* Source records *
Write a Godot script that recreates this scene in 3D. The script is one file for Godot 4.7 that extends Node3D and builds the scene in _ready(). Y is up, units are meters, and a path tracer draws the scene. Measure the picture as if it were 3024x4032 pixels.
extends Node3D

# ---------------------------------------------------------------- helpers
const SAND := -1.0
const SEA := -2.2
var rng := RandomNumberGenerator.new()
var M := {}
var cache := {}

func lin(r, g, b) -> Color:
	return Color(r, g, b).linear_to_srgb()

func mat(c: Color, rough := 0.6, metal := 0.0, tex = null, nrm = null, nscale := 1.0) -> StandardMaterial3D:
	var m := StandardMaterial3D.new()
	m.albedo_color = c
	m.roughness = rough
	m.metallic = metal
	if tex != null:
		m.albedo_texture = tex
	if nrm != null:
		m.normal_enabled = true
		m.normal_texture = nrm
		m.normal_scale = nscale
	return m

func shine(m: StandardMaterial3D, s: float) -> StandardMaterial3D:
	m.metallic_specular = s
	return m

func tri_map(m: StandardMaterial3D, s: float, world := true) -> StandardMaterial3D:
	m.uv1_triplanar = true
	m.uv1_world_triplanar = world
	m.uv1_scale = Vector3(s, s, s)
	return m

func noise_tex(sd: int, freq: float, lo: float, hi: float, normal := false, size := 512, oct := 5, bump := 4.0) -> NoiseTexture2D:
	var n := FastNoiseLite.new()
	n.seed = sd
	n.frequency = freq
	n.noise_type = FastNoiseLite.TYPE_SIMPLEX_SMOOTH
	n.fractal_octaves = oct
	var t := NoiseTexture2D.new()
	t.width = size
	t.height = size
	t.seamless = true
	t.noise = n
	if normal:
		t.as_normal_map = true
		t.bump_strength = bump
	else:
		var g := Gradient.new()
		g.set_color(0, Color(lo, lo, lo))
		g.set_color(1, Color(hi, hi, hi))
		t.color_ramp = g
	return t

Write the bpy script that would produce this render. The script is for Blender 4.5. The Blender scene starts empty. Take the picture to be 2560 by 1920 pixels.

* Goal of the exercise *
Reproduce exactly the lines that run from the start of the records to the line with "return Color(r, g, b).linear_to_srgb()", both included.

* In response *
Write a Godot script that recreates this scene in 3D. The script is one file for Godot 4.7 that extends Node3D and builds the scene in _ready(). Y is up, units are meters, and a path tracer draws the scene. Measure the picture as if it were 3024x4032 pixels.
extends Node3D

# ---------------------------------------------------------------- helpers
const SAND := -1.0
const SEA := -2.2
var rng := RandomNumberGenerator.new()
var M := {}
var cache := {}

func lin(r, g, b) -> Color:
	return Color(r, g, b).linear_to_srgb()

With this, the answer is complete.